Nauwelijks opnieuw tienvingerblindgewijs aan de slag of mijn echtgenote riep opnieuw. De duif was blijkbaar toch nog
alive, maar niet meer zo
kicking: ze was ontsnapt, maar voor de bloeddorstige snoodaards (zogezegd geciviliseerde exemplaren, met hun tekenbandje rond de nek) ging het hooguit om uitstel van executie. De smeerlapkes trokken zich pas terug in hun loopgraven toen de anonieme
big brother dreigend in de tuin verscheen.
De duif zat in shock te wachten op het onvermijdelijke. We hielden de wacht om ze veilig te laten bekomen. Pas enkele minuten later probeerden we ze aan te sporen om op te vliegen en een veiliger plekje te vinden op een tak in de notenboom of zo. Hoger dan een meter geraakte ze echter niet meer weggefladderd met die akelig verfomfaaide vleugel.
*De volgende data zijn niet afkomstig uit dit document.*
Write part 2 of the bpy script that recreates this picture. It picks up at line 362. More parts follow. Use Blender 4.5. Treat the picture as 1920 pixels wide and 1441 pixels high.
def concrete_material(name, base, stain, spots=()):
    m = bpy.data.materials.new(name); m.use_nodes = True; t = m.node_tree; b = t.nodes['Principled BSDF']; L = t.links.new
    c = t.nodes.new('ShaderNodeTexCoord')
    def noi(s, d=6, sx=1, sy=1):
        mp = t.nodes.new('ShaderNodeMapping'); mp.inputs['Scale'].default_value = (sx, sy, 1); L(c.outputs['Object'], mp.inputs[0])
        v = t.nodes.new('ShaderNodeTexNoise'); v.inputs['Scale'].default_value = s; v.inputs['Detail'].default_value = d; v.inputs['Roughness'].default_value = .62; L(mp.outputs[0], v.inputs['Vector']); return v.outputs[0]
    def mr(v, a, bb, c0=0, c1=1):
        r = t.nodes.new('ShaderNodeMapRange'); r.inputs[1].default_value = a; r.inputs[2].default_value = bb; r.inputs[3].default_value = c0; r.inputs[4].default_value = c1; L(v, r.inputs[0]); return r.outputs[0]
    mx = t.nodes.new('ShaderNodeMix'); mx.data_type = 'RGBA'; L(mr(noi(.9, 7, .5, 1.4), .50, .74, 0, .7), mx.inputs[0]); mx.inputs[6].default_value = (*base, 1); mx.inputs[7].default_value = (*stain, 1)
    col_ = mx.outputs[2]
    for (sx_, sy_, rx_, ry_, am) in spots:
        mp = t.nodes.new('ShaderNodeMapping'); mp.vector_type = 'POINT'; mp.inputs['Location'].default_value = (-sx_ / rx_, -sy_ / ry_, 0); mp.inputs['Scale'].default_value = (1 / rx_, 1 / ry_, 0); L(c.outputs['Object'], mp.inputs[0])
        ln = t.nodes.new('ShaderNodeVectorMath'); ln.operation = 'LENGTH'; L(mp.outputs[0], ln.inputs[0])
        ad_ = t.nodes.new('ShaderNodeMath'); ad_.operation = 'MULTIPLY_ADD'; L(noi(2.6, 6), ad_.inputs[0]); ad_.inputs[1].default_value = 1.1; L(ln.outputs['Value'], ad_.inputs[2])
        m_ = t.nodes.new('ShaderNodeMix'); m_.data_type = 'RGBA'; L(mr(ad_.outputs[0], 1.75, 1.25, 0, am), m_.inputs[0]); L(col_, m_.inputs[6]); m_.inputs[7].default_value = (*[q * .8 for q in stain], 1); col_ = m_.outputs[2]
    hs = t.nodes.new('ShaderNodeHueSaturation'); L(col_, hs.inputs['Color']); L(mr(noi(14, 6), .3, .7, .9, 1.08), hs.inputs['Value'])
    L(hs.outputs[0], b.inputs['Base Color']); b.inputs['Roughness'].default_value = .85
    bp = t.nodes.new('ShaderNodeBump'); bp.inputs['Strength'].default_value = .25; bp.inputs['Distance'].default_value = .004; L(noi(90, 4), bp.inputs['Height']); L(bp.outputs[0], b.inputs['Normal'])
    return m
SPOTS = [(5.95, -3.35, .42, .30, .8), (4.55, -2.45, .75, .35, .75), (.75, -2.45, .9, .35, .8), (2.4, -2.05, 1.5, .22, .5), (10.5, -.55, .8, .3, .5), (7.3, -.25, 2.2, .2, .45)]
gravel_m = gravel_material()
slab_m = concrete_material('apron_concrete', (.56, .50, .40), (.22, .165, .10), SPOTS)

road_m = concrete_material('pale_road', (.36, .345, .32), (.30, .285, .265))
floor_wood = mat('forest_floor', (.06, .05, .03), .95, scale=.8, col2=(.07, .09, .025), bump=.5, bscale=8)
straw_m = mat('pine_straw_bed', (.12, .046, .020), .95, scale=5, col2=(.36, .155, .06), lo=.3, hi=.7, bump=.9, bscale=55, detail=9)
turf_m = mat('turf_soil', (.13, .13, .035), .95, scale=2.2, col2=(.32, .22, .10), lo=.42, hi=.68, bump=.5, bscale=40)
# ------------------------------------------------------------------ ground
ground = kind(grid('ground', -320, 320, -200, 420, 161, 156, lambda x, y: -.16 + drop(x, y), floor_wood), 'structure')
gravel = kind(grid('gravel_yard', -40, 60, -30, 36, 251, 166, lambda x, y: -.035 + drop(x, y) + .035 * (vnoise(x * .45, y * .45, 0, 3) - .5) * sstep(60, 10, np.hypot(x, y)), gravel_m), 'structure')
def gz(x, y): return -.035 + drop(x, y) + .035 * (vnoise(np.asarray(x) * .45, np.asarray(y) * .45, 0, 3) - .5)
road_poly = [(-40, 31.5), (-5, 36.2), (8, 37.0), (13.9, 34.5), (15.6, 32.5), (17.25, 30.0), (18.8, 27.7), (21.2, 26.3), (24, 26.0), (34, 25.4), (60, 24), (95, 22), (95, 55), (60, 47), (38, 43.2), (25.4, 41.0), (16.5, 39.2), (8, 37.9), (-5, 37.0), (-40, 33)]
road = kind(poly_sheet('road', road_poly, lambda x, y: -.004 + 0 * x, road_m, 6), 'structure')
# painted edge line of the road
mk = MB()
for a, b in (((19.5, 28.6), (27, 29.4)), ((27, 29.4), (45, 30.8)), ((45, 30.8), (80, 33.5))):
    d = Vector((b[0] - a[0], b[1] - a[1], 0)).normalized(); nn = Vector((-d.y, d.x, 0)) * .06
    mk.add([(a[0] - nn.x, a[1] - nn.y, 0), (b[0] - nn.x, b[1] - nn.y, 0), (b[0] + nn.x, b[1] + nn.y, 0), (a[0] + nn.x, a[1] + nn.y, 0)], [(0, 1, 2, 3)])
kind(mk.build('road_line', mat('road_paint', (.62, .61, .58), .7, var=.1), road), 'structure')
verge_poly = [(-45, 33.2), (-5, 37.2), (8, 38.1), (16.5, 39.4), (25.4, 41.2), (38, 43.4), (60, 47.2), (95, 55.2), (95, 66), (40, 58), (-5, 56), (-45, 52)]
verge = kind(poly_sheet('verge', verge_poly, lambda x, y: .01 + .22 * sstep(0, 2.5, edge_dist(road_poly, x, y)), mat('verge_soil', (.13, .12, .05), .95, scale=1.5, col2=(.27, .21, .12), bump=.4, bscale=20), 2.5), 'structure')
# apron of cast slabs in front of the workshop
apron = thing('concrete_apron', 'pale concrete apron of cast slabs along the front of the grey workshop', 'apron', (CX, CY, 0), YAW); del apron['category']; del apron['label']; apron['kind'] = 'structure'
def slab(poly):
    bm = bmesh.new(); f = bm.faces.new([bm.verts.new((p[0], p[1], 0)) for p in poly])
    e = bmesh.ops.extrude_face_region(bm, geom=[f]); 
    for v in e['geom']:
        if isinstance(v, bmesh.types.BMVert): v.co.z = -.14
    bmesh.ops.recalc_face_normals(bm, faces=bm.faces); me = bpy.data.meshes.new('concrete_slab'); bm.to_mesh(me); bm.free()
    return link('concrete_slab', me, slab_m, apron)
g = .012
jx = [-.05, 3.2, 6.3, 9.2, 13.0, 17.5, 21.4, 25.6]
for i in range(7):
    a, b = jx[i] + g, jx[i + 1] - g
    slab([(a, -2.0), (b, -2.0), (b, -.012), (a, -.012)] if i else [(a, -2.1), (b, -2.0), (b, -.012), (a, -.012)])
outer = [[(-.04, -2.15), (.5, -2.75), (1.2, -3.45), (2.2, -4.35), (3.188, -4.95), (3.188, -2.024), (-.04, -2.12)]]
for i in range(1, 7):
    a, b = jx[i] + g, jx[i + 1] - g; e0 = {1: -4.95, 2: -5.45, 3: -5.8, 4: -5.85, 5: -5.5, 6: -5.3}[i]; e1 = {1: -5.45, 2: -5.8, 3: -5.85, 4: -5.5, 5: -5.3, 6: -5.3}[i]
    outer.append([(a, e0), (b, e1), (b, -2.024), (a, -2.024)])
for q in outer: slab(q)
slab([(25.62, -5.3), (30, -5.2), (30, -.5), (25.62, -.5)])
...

Ze dribbelde dan maar naar mijn pas aangelegde strookje planten- en bloemenborder en probeerde daar roerloos, als versteend, onopgemerkt op te gaan in de omgeving. Struisvogelgedrag bij een duif.
Een half uurtje later zijn we nog eens gaan kijken. Geen duif meer te bespeuren. En ook geen kat. De wet van de natuur, zomaar in mijnen hof.